While “the blue book,” was intended for the Institute community and documented the first 75 years of its history, the newer book brings that history up to date, and is intended for an audience that is not necessarily familiar with the IAS story. Indeed, one of the objectives of the book, the author said, is to inform area residents about a place that is purportedly better known in Paris than in its hometown of Princeton, where there is often confusion about its location and independent status from Princeton University. (It is separate.)

Among the challenges of preparing the new volume, Ms. Arntzenius reported, were the many fascinating stories that threatened to distract her from the task at hand. Going through the IAS’s own archive, speaking with IAS members, and talking to area residents who had Institute connections she was, she said, constantly in danger of being derailed at every turn.

“Dr. Iodine”

“Everything was interesting,” she enthused. “Everyone had stories: faculty, families, spouses, children, secretaries, even the guy in the mailroom.” Since the volumes of local histories in the Images of America series rely heavily on photographs, she needed to come up with the pictures to match these narratives. A particularly deft example of her success with this challenge is a photograph of Albert Einstein in front of Fuld Hall. In addition to describing Einstein’s passion “for peace and justice,” the caption includes Barbara Rose’s memory of growing up a few doors away from the man she referred to as “Dr. Iodine.”

“There are so many pictures of Einstein because there are so many stories,” explained Ms. Arntzenius. “He is a huge presence,” although, she added, others like J. Robert Oppenheimer, Irwin Panofsky, and Albert Hirschfield hold their own. She also rattled off the names of successive IAS Directors, beginning with Abraham Flexner — who defined the Institute as a place “for curiosity-driven research” — as if they were friends whose foibles and strengths were well known to her.
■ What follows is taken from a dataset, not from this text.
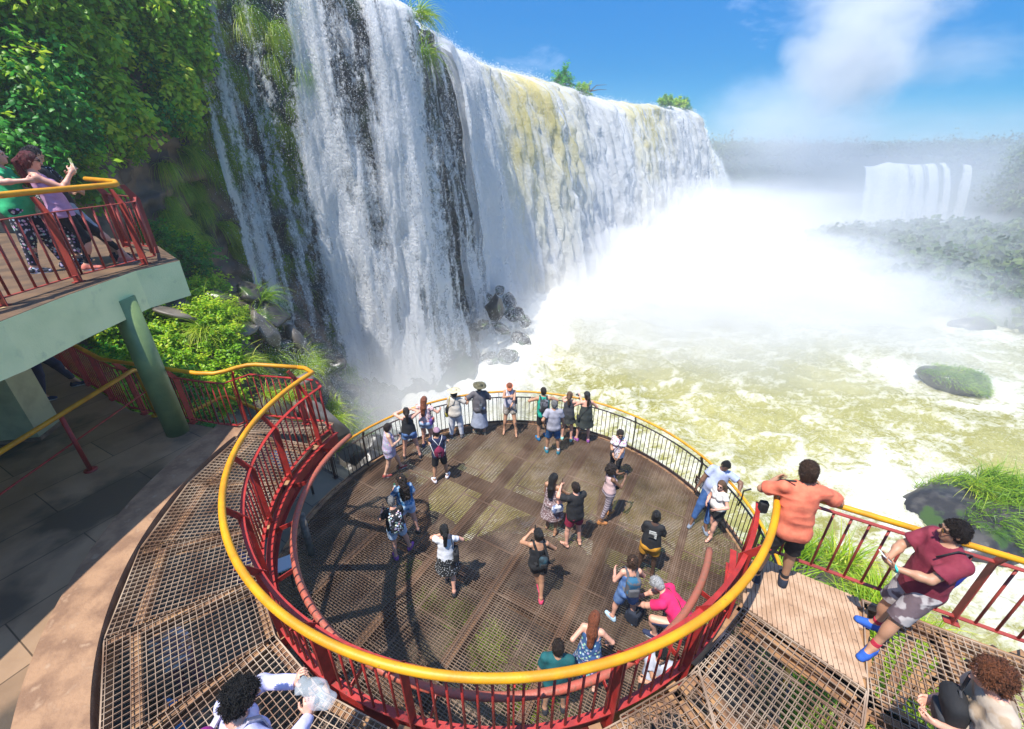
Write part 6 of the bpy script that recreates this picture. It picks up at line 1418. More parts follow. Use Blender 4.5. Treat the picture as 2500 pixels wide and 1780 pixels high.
K = person('woman in wide cream sun hat, cream blouse and white trousers at the rail', (-1.60, 10.28), ZA, -6, 1.66, True, 1.1, 'tan', dict(feet=((-.14, -.05), (.16, .0)), hands=((-.25, .12, .84), (.40, .30, 1.22)), head=(6, 0, 0)),
  ('tee', cream, .7, -.10, .024), ('trousers', white_, .96, 1.5), (FB('black_white_shoe', (.12, .12, .13)), W), ('bob', 'dark'), ('wide', FB('cream_straw', (.66, .56, .36))))
shoulder_bag(K, 'black shoulder bag beside the cream hatted woman', black, -1, z=.06, x=.24); shoulder_bag(K, 'yellow bag hanging low by the cream hatted woman', FB('yellow_bag', (.62, .5, .03)), -1, cross=False, z=-.12, x=.27, y=.06)
K = person('person in wide dark olive sun hat and grey shirt leaning on the rail', (-.92, 10.50), ZA, 8, 1.70, False, 1.12, 'tan', dict(feet=((-.18, .02), (.10, -.10)), toes=(35, 20), lean=6, hands=((-.42, .28, 1.18), (.22, .30, 1.2)), head=(-4, -8, 8)),
  ('tee', FB('charcoal_shirt', (.12, .11, .12)), .75, -.20, .03), ('skirt', FB('pale_grey_blue', (.34, .37, .46)), .74, 1.1), (FB('olive_shoe', (.20, .18, .13)), W), ('short', 'dark'), ('wide', FB('olive_straw', (.07, .065, .035), (.15, .13, .07))))
shoulder_bag(K, 'slate grey bag slung behind the dark hatted person', FB('slate_bag', (.10, .11, .13)), .3, z=.10, y=-.16, x=.1)
K = person('woman facing us in orange visor and white vest looking down at her phone', (-.07, 10.50), ZA, 178, 1.70, True, 1.02, 'tan', dict(feet=((-.20, .14), (.16, .02)), hip=(0, -.12), lean=-2, hands=((-.06, .30, 1.18), (-.02, .24, 1.50)), elbow=((-1, 0, -.5), (1, 0, -.6)), head=(26, 0, 0), curl=(.9, 1.0)),
  ('tank', FB('white_grey_vest', (.55, .52, .60)), .5, -.02), ('shorts', FB('brown_pattern', (.22, .19, .15), (.45, .4, .36), 'fleck'), .28, 1.3), 'flip', ('long', 'auburn'), ('visor', FB('orange_visor', (.80, .26, .13))))
phone(K, 0, 'phone in the hand of the woman in the orange visor', tilt=(0, .5, .6)); shoulder_bag(K, 'grey bag at the hip of the woman in the orange visor', FB('taupe_bag', (.16, .14, .13)), -1, z=.14, sz=.8)
K = person('man in teal vest with a dark backpack leaning on the middle of the rail', (.87, 10.24), ZA, 2, 1.72, False, 1, 'tan', dict(feet=((-.12, -.1), (.14, .02)), toes=(20, 30), lean=12, hip=(0, -.05), hands=((-.34, .32, 1.22), (.38, .32, 1.22)), elbow=((-1, -.2, -.3), (1, -.2, -.3)), head=(4, 4, 0)),
  ('tank', FB('teal_cloth', (.01, .35, .25)), .5, -.10), ('shorts', black, .42, 1.2), (FB('sea_blue_shoe', (.01, .16, .36)), FB('sea_blue_shoe', (0, 0, 0))), ('short', 'dark'))
backpack(K, 'dark mottled backpack on the man in the teal vest', FB('mottled_black', (.03, .03, .035), (.16, .16, .18), 'camo'), black, .92)
K = person('man in grey tee and blue shorts with left hand on his hip', (1.10, 9.56), ZA, 0, 1.74, False, 1.1, 'tan', dict(feet=((-.15, .03), (.17, -.03)), toes=(12, -14), hands=((-.26, .02, 1.0), (.30, .10, .86)), elbow=((-.6, -.6, -.7), (.7, -.6, -.2)), head=(3, 5, 0)),
  ('tee', greyt, .6, -.10, .018), ('shorts', FB('blue_shorts', (.02, .10, .26)), .44, 1.25), (FB('aqua_shoe', (.02, .18, .25)), FB('lime_sole', (.25, .5, .3)), .075, W), ('short', 'grey'))
K = person('woman in charcoal vest and skirt photographing with arms raised at the rail', (1.57, 10.17), ZA, -14, 1.64, True, 1.02, 'pink', dict(feet=((-.13, -.02), (.13, -.06)), hands=((-.02, .34, 1.48), (.30, .30, 1.50)), elbow=((-1, 0, -.6), (1, 0, -.5)), head=(-2, -6, 0), curl=(1, 1)),
  ('tank', FB('charcoal_vest', (.05, .05, .055)), .5, -.05), ('skirt', FB('charcoal_skirt', (.035, .038, .036)), .26, 1.05), (FB('mint_shoe', (.35, .70, .58)), W), ('pony', 'ltbrown'))
camera_item(K, 1, 'camera held up by the woman in the charcoal vest')
dgreen = FB('dark_green_dress', (.035, .042, .036))
K = person('woman with sunburnt shoulders in dark strapless dress and cap at the rail', (2.04, 10.08), ZA, 4, 1.67, True, 1.12, 'pink', dict(feet=((-.20, .05), (.12, -.04)), toes=(30, -5), lean=5, hands=((-.36, .36, 1.26), (.30, .30, 1.18)), head=(0, 14, 0)),
  ('strapless', dgreen, .5, -.16, .018), ('skirt', dgreen, .34, 1.15), (purples, W), ('pony', 'dark'), ('cap', black))
mb = MB(); t = item('shoulder_strap_purse', 'thin strapped purse across the back of the woman in the strapless dress', 'bag', K); mb.tube([Vector(K['chest'] + [.10, -.06, .19]), Vector(K['chest'] + [0, -.14, .0]), Vector(K['Pc'] + [-.2, -.1, .0])], .007, 6); mb.build('strap', black, t, True); r_ = sdf_mesh([rbox(K['Pc'] + [-.22, -.04, -.03], (.03, .09, .07), .02)], .01); mesh_np('purse_body', r_[0], r_[1], black, t, True)
K = person('woman in white floral tee and dark glasses facing us near the right rail', (2.60, 8.55), ZA, 160, 1.60, True, 1.02, 'tan', dict(feet=((-.02, .16), (.12, -.05)), toes=(20, -30), hands=((-.06, .28, 1.0), (.10, .26, 1.02)), head=(18, 12, 0), curl=(.8, .8)),
  ('tee', FB('white_floral_tee', (.70, .66, .68), (.35, .06, .10), 'floral'), .6, -.12, .018), ('leggings', black, .96, 1.05), (FB('rose_shoe', (.62, .22, .38)), W), ('long', 'dark'), None, True)
shoulder_bag(K, 'dark bag hanging in front of the woman in the white floral tee', FB('dark_brown_bag', (.03, .025, .025)), 1, z=.04, y=.12, x=.15)
# embracing couple
K = person('big man in pale blue polo and jeans with an arm round a woman', (4.28, 7.10), ZA, 158, 1.78, False, 1.28, 'brown', dict(feet=((-.02, .30), (.26, .22)), toes=(20, -25), hip=(-.06, -.14), lean=-6, roll=-9, hands=((-.52, .12, 1.20), (.30, -.02, .96)), elbow=((-1, -.5, -.1), (1, -.6, -.2)), head=(20, 10, -14)),
  ('polo', FB('pale_blue_polo', (.42, .47, .66)), .62, -.14, .02), ('trousers', FB('dark_blue_jeans', (.02, .07, .20), (.05, .12, .30)), .96, 1.35), (FB('grey_leather_shoe', (.20, .23, .28)), black), ('short', 'black'))
K = person('small woman in white top and black shorts leaning into the man in the blue polo', (4.34, 6.68), ZA, 112, 1.58, True, 1.05, 'pink', dict(feet=((-.03, .12), (.10, -.08)), hip=(.08, .0), lean=6, roll=4, hands=((-.12, .30, 1.18), (.20, .30, 1.14)), head=(0, 20, 0), curl=(.3, .4)),
  ('tee', FB('white_top', (.72, .70, .66)), .4, -.02, .012), ('shorts', black, .3, 1.3), 'flip', ('long', 'ltbrown'), None, True)
# middle of the deck
K = person('woman with a dark afro, pink vest and striped trousers filming with a raised phone', (2.12, 7.20), ZA, -72, 1.62, True, 1.0, 'brown', dict(feet=((-.10, .16), (.10, -.20)), toes=(15, -20), lean=-2, hands=((-.06, .36, 1.38), (.10, .34, 1.34)), elbow=((-.8, -.3, -1), (.8, -.3, -1)), head=(0, 0, 0), curl=(.9, .9)),
  ('tank', FB('pale_pink_vest', (.70, .48, .46)), .5, .04), ('leggings', FB('striped_knit', (.42, .36, .38), (.12, .09, .12), 'stripe'), .90, 1.05), (FB('orange_tan_boot', (.50, .20, .06)), FB('tan_sole', (.4, .22, .1)), .10), ('afro', 'dark'))
phone(K, 0, 'phone raised by the woman in striped trousers', tilt=(0, .1, 1)); shoulder_bag(K, 'small black camera pouch at the waist of the woman in striped trousers', black, 1, z=.16, y=.12, sz=.6, x=.12)
K = person('woman with long black hair in a mauve patterned dress reaching out her right hand', (.84, 6.86), ZA, -28, 1.66, True, 1.0, 'olive', dict(feet=((-.10, .06), (.14, -.06)), hands=((-.20, .14, .92), (.40, .32, 1.04)), elbow=((-1, -.4, 0), (.6, -.8, -.4)), head=(4, -14, 0), curl=(.6, .4)),
  ('camisole', FB('mauve_pattern', (.17, .10, .10), (.48, .40, .40), 'fleck'), .5, -.14, .016, 'dress'), None, 'flip', ('long', 'black'))
K = person('man in black tee and crimson shorts holding a phone out ahead of him', (1.29, 6.50), ZA, 22, 1.72, False, 1.06, 'pink', dict(feet=((-.16, .0), (.14, -.04)), toes=(25, -12), hands=((-.16, .44, 1.42), (-.22, .30, 1.10)), elbow=((-1, -.2, -.6), (.4, -.6, -.9)), head=(8, 12, 0), curl=(.9, .8), hip=(0, .02)),
  ('tee', black, .62, -.12, .02), ('shorts', FB('crimson_shorts', (.30, .012, .05)), .32, 1.35), 'flip', ('short', 'dark'))
phone(K, 0, 'phone held out by the man in crimson shorts', tilt=(0, .3, 1)); t = item('white_handbag', 'white handbag with blue cords held between the couple in the middle', 'bag', K); c = K['HF'][1][0] + np.array([-.02, .0, -.16])
r_ = sdf_mesh([rbox(c, (.12, .05, .09), .04), cap(c + [-.1, 0, 0], c + [.0, 0, .12], .03, .01, .04)], .010, lambda G: (.02*(vnoise(G[..., 0]*14, G[..., 1]*14, G[..., 2]*10) - .5)).astype(np.float32)); mesh_np('bag_body', r_[0], r_[1], FB('white_canvas', (.66, .68, .72), (.15, .2, .35), 'camo'), t, True)
mb = MB(); mb.tube([Vector(c + [-.08, 0, .05]), Vector(c + [-.01, 0, .16]), Vector(c + [.07, 0, .05])], .008, 6); mb.build('handles', white_, t, True)
K = person('woman in black strappy romper and pink shoes photographing, black hair in a bun', (.49, 5.36), ZA, 6, 1.72, True, 1.0, 'tan', dict(feet=((.06, .02), (.03, -.17)), footz=(0, 0), hip=(-.02, 0), hands=((-.14, .30, 1.44), (.12, .20, 1.16)), elbow=((-1, -.2, -.8), (1, -.2, -.5)), head=(10, 14, 0), curl=(.9, .6)),
  ('camisole', black, .5, -.02, .008), ('shorts', black, .24, 1.15), (pinks, W, .06), ('bun', 'black'))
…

While Ms. Arntzenius is grateful to current IAS administration for permission to do the book, she is quick to point out that it is not intended to be a definitive history. “It is my publication,” she observed, describing the “idiosyncratic selection” of photographs that made it into the volume. “The Institute is still young by historians’ standards,” she added.

Ms. Arntzenius’s work with the Institute is not over yet; she is currently involved in collecting interviews for its Oral History Project.

She noted that while the IAS really doesn’t have a building like an art museum for the public to visit, the beautiful Institute Woods serves as a public space. The Institute itself, she said, “is a place of work.”